#### WHAT THIS TASK INVOLVES
Copy the data exactly from the line that contains "Model this scene" through the line that contains "rad = math.radians", keeping both end lines and leaving out everything else.

#### RECORDS PROVIDED
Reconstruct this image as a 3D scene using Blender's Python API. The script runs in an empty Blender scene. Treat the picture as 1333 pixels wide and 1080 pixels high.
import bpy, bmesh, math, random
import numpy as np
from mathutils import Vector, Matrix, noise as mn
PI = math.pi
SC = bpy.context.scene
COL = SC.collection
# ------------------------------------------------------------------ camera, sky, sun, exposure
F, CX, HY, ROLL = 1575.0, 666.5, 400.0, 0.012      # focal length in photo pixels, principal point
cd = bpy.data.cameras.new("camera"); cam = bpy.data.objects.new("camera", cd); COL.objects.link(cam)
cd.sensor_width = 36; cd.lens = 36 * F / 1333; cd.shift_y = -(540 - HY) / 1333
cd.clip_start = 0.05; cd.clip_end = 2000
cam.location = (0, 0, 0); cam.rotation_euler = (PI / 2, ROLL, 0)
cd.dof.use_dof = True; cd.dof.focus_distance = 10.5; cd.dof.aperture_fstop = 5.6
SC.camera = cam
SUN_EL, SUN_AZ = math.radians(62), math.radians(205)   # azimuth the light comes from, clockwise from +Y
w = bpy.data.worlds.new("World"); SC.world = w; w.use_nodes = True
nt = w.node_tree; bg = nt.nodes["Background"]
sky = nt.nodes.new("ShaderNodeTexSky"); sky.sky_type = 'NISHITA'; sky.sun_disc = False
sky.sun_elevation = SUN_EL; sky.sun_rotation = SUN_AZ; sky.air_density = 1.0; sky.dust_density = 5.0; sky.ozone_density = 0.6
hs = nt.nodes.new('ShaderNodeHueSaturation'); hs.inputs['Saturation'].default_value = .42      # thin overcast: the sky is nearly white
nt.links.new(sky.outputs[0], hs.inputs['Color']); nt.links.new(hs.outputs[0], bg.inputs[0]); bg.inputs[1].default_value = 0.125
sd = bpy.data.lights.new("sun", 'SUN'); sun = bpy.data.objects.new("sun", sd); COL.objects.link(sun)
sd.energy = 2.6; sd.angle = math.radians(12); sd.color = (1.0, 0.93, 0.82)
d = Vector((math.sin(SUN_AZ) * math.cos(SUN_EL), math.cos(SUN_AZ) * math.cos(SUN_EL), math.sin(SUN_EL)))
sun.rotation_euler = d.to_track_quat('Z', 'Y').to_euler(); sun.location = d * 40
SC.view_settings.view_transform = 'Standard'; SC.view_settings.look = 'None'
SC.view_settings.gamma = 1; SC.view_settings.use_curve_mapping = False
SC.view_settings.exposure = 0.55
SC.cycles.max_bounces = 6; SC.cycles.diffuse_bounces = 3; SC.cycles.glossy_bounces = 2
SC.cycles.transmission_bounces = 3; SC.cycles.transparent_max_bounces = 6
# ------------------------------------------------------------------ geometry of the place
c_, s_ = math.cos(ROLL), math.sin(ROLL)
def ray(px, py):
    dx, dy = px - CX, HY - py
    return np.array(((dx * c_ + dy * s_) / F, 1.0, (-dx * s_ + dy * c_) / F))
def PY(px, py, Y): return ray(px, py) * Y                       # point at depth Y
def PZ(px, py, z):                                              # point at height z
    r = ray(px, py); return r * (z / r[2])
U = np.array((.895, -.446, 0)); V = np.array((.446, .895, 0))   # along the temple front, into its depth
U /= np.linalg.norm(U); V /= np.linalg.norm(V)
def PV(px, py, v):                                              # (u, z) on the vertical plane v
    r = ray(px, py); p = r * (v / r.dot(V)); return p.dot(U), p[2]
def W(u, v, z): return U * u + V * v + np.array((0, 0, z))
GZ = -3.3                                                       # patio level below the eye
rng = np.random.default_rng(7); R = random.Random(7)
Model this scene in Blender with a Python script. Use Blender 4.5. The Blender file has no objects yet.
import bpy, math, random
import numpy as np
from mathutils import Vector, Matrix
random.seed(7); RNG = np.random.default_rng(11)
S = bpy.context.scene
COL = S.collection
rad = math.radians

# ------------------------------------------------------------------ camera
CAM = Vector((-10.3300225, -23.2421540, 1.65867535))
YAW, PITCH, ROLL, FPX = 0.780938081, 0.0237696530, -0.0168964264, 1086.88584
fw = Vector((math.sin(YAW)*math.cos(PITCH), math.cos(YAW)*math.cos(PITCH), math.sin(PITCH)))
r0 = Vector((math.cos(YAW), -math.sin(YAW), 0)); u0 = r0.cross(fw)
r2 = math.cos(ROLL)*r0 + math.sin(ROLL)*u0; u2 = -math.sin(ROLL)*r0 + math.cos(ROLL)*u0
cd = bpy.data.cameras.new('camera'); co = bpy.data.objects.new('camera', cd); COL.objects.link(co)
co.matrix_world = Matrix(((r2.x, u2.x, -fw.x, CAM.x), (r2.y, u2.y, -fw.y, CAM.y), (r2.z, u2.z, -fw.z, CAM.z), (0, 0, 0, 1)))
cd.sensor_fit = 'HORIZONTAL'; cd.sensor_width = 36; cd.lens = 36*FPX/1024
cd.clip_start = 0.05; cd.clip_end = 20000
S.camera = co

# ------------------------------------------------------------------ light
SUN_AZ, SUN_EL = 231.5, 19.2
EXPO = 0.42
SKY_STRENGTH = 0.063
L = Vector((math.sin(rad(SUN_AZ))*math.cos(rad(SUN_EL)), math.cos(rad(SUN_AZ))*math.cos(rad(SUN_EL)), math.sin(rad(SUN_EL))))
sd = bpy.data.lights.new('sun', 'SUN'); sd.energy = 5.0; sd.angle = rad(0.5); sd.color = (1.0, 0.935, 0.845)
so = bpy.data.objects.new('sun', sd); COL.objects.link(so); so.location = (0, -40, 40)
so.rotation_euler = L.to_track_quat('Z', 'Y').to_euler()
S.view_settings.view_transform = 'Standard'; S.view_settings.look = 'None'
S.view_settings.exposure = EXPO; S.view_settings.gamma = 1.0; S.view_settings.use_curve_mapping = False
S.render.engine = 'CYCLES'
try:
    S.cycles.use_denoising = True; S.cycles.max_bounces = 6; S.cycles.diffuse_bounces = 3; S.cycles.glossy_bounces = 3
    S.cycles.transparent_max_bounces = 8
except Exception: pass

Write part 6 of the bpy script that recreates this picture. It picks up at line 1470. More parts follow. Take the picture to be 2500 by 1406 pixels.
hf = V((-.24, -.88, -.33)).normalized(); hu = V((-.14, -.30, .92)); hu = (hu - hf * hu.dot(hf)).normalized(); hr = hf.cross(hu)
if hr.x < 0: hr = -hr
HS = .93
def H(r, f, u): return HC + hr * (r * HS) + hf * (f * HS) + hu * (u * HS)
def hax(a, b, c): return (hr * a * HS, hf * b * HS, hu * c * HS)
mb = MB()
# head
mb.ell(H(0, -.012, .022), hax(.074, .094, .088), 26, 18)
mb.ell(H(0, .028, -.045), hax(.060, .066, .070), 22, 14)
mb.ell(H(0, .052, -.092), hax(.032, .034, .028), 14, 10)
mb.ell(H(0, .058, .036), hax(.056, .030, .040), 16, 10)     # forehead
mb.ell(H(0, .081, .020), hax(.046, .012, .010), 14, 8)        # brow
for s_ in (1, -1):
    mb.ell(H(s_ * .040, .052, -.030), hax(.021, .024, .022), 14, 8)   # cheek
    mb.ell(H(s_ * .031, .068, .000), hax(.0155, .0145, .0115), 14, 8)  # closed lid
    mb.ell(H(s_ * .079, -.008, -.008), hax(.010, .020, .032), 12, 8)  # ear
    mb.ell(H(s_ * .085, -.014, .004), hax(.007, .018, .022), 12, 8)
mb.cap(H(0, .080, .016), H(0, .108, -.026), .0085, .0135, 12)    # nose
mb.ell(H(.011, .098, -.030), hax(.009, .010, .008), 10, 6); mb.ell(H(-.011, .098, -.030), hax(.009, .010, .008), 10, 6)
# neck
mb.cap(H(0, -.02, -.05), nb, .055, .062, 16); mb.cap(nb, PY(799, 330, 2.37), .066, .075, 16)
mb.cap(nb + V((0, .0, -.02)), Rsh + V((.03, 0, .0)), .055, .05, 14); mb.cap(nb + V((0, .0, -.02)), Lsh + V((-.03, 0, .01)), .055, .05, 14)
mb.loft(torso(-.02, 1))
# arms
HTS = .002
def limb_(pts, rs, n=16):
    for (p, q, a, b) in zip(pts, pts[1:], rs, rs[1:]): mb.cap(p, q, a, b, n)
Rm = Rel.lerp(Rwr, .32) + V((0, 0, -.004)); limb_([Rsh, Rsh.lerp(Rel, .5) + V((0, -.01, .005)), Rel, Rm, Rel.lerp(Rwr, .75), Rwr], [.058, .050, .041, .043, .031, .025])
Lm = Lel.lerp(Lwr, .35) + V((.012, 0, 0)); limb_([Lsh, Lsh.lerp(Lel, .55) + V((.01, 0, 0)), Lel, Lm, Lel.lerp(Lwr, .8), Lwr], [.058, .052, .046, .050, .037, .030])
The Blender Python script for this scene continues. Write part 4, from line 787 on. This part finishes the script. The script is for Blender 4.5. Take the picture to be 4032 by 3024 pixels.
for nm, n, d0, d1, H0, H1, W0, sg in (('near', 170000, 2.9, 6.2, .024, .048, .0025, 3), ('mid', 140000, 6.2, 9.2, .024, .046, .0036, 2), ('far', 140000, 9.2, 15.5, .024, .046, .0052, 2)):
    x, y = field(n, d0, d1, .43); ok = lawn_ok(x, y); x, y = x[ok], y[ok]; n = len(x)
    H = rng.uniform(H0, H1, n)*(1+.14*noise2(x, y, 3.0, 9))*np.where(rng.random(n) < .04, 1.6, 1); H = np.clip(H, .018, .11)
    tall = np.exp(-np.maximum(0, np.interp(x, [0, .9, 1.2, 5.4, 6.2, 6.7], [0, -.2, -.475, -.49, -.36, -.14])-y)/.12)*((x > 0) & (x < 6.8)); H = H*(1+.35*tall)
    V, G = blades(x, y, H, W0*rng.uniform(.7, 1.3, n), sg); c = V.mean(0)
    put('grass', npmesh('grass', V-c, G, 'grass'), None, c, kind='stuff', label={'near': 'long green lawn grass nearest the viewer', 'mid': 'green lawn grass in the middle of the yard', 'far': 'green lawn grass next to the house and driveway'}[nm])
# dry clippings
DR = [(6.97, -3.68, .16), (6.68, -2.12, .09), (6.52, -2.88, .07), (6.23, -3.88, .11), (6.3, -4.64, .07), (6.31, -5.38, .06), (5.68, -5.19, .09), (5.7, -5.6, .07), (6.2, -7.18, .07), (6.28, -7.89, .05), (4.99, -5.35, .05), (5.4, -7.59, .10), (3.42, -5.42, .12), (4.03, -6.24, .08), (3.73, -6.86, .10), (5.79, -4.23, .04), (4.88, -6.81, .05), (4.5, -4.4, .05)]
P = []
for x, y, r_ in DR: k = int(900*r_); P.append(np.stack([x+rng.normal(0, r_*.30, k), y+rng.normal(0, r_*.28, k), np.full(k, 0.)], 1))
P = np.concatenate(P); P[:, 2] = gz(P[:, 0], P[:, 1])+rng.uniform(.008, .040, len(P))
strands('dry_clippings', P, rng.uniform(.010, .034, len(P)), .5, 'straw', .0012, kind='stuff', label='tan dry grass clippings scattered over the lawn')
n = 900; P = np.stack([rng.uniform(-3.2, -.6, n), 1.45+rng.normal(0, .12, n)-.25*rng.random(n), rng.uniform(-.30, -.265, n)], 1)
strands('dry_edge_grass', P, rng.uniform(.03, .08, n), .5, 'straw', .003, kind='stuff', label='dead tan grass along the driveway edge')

#### SOLUTION FOR THIS TASK
Model this scene in Blender with a Python script. Use Blender 4.5. The Blender file has no objects yet.
import bpy, math, random
import numpy as np
from mathutils import Vector, Matrix
random.seed(7); RNG = np.random.default_rng(11)
S = bpy.context.scene
COL = S.collection
rad = math.radians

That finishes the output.